Retype the opening lines of the data exactly, stopping after the line that contains "except Exception: pass". Skip every picture.
[START Raw data]
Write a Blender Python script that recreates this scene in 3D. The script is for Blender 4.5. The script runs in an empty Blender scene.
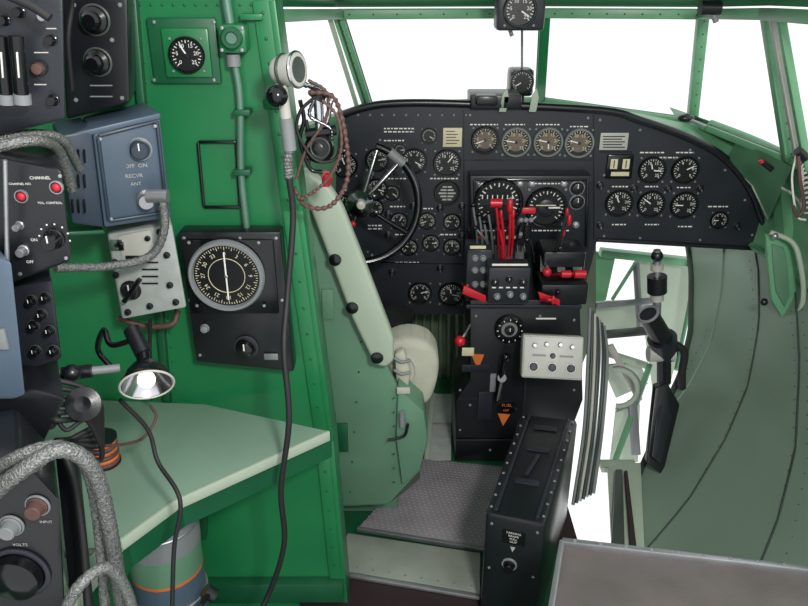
import bpy, bmesh, math, random
from mathutils import Vector, Matrix
random.seed(4)
TH=math.radians(25); F=760.0; C=Vector((0,0,1.6))
FW=Vector((0,math.cos(TH),-math.sin(TH))); UP=Vector((0,math.sin(TH),math.cos(TH)))
sc=bpy.context.scene
try: sc.view_settings.view_transform='Standard'
except Exception: pass

# placement from image pixels: intersect the camera ray with a given world plane
def at(u,v,y=None,z=None,x=None):
    d=Vector((1,0,0))*((u-404)/F)+UP*((303-v)/F)+FW
    if y is not None: t=y/d.y
    elif z is not None: t=(z-C.z)/d.z
    else: t=x/d.x
    return C+d*t
def sc_at(u,v,y):
    p=at(u,v,y=y); return ((p-C).dot(FW))/F

def lin(c):
    return tuple(((x/255)/12.92 if x/255<=.04045 else ((x/255+.055)/1.055)**2.4) for x in c)
MATS={}
def mat(name,rgb,rough=.5,metal=0.,var=.12,scale=8,bump=0.,emit=0.,bscale=120,stretch=None,wear=None,wthr=.66):
    m=bpy.data.materials.new(name); m.use_nodes=True; nt=m.node_tree; b=nt.nodes['Principled BSDF']
    c=lin(rgb); tc=nt.nodes.new('ShaderNodeTexCoord'); n=nt.nodes.new('ShaderNodeTexNoise'); n.inputs['Scale'].default_value=scale; n.inputs['Detail'].default_value=6
    src=tc.outputs['Object']
    if stretch:
        mp=nt.nodes.new('ShaderNodeMapping'); mp.inputs['Scale'].default_value=stretch; nt.links.new(src,mp.inputs[0]); src=mp.outputs[0]
    nt.links.new(src,n.inputs['Vector'])
    r=nt.nodes.new('ShaderNodeValToRGB'); e=r.color_ramp.elements
    e[0].position=.3; e[1].position=.7
    e[0].color=(*[x*(1-var) for x in c],1); e[1].color=(*[min(1,x*(1+var)) for x in c],1)
    nt.links.new(n.outputs['Fac'],r.inputs[0]); col=r.outputs[0]
    if wear:
        n3=nt.nodes.new('ShaderNodeTexNoise'); n3.inputs['Scale'].default_value=38; n3.inputs['Detail'].default_value=9; n3.inputs['Roughness'].default_value=.75; nt.links.new(src,n3.inputs['Vector'])
        r3=nt.nodes.new('ShaderNodeValToRGB'); r3.color_ramp.elements[0].position=wthr; r3.color_ramp.elements[1].position=wthr+.05; nt.links.new(n3.outputs['Fac'],r3.inputs[0])
        mx=nt.nodes.new('ShaderNodeMixRGB'); nt.links.new(r3.outputs[0],mx.inputs[0]); nt.links.new(col,mx.inputs[1]); mx.inputs[2].default_value=(*lin(wear),1); col=mx.outputs[0]
    nt.links.new(col,b.inputs['Base Color'])
    rr=nt.nodes.new('ShaderNodeMapRange'); rr.inputs['To Min'].default_value=max(.05,rough-.08); rr.inputs['To Max'].default_value=min(1,rough+.1); nt.links.new(n.outputs['Fac'],rr.inputs['Value']); nt.links.new(rr.outputs[0],b.inputs['Roughness'])
    b.inputs['Metallic'].default_value=metal
    if bump>0:
        n2=nt.nodes.new('ShaderNodeTexNoise'); n2.inputs['Scale'].default_value=bscale; nt.links.new(src,n2.inputs['Vector'])
        bp=nt.nodes.new('ShaderNodeBump'); bp.inputs['Strength'].default_value=bump; bp.inputs['Distance'].default_value=.004
        nt.links.new(n2.outputs['Fac'],bp.inputs['Height']); nt.links.new(bp.outputs[0],b.inputs['Normal'])
    if emit: 
        b.inputs['Emission Color'].default_value=(*c,1); b.inputs['Emission Strength'].default_value=emit
    MATS[name]=m; return m
mat('green',(28,112,66),.34,bump=.06,bscale=30,var=.14,scale=4)
mat('green_dk',(20,82,52),.4,bump=.05,bscale=30)
mat('green_seat',(92,130,106),.42,bump=.08,bscale=14,var=.12,scale=6)
mat('mint',(100,154,116),.4,bump=.05,bscale=20)
mat('mint_lt',(160,174,156),.5,var=.06)
mat('table',(120,148,130),.22,bump=.03,bscale=15,var=.1,scale=3)
mat('hull',(118,138,122),.3,metal=.12,var=.07,scale=2.5,bump=.03,bscale=5)
mat('hull_dk',(60,70,64),.4,metal=.2,var=.2)
mat('black',(21,23,27),.3,bump=.05,bscale=200,wear=(88,88,88),wthr=.69)
mat('black_gl',(12,13,16),.18)
mat('panel',(32,36,43),.38,bump=.08,bscale=300,var=.2,wear=(80,83,87),wthr=.72)
mat('face',(14,16,18),.35,var=.05)
mat('face_br',(104,92,80),.35,var=.2,scale=60)
mat('white',(225,225,218),.5,var=.03)
mat('cream',(205,198,165),.5,var=.08)
mat('grey',(120,124,126),.5)
mat('plate',(158,164,160),.4,var=.12,scale=30)
mat('greylt',(176,176,168),.45,var=.08)
mat('greycanvas',(178,178,162),.75,var=.14,bump=.2,bscale=60)
mat('blue',(74,90,106),.42,var=.12)
mat('blue_dk',(50,62,76),.42)
mat('alu',(175,176,180),.35,metal=.8,var=.1,scale=20)
mat('darkchrome',(120,122,126),.2,metal=1,var=.1)
mat('chrome',(210,210,215),.15,metal=1,var=.03)
mat('conduit',(92,130,112),.4,metal=.3)
mat('braid',(128,130,128),.4,metal=.6,var=.55,scale=300,bump=.8,bscale=400)
mat('red',(186,26,42),.3,var=.08)
mat('orange',(200,105,45),.5)
mat('brown',(88,62,58),.6,bump=.3)
mat('rubber',(28,28,30),.6)
mat('tread',(150,146,150),.5,metal=.2,var=.2,bump=.3,bscale=150)
mat('tread_lt',(176,174,176),.45,metal=.2,var=.15)
mat('step_lt',(146,152,142),.5,metal=.2,var=.2,bump=.1,wear=(90,96,90))
mat('shelfgrey',(96,90,88),.7,var=.18,bump=.2,bscale=200)
mat('stepdk',(44,28,32),.6)
mat('bulb',(255,245,220),.3,emit=2.5)
mat('olive',(88,104,84),.5)
g=bpy.data.materials.new('glass'); g.use_nodes=True; nt=g.node_tree; nt.nodes.clear()
o=nt.nodes.new('ShaderNodeOutputMaterial'); mx=nt.nodes.new('ShaderNodeMixShader'); tr=nt.nodes.new('ShaderNodeBsdfTransparent'); gl=nt.nodes.new('ShaderNodeBsdfGlossy'); gl.inputs['Roughness'].default_value=.02
mx.inputs[0].default_value=.04; nt.links.new(tr.outputs[0],mx.inputs[1]); nt.links.new(gl.outputs[0],mx.inputs[2]); nt.links.new(mx.outputs[0],o.inputs[0]); MATS['glass']=g

TXT={}
def textmesh(s):
    if s in TXT: return TXT[s]
    cu=bpy.data.curves.new('t','FONT'); cu.body=s; cu.size=1; cu.align_x='CENTER'; cu.align_y='CENTER'; cu.resolution_u=2
    ob=bpy.data.objects.new('t',cu); sc.collection.objects.link(ob)
    dg=bpy.context.evaluated_depsgraph_get(); dg.update()
    me=bpy.data.meshes.new_from_object(ob.evaluated_get(dg)); bpy.data.objects.remove(ob); TXT[s]=me; return me

def frame(p,n=(0,-1,0),up=(0,0,1)):
    z=Vector(n).normalized(); x=Vector(up).cross(z).normalized(); y=z.cross(x)
    M=Matrix((x,y,z)).transposed().to_4x4(); M.translation=Vector(p); return M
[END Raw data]
• **Exercise result**
Write a Blender Python script that recreates this scene in 3D. The script is for Blender 4.5. The script runs in an empty Blender scene.
import bpy, bmesh, math, random
from mathutils import Vector, Matrix
random.seed(4)
TH=math.radians(25); F=760.0; C=Vector((0,0,1.6))
FW=Vector((0,math.cos(TH),-math.sin(TH))); UP=Vector((0,math.sin(TH),math.cos(TH)))
sc=bpy.context.scene
try: sc.view_settings.view_transform='Standard'
except Exception: pass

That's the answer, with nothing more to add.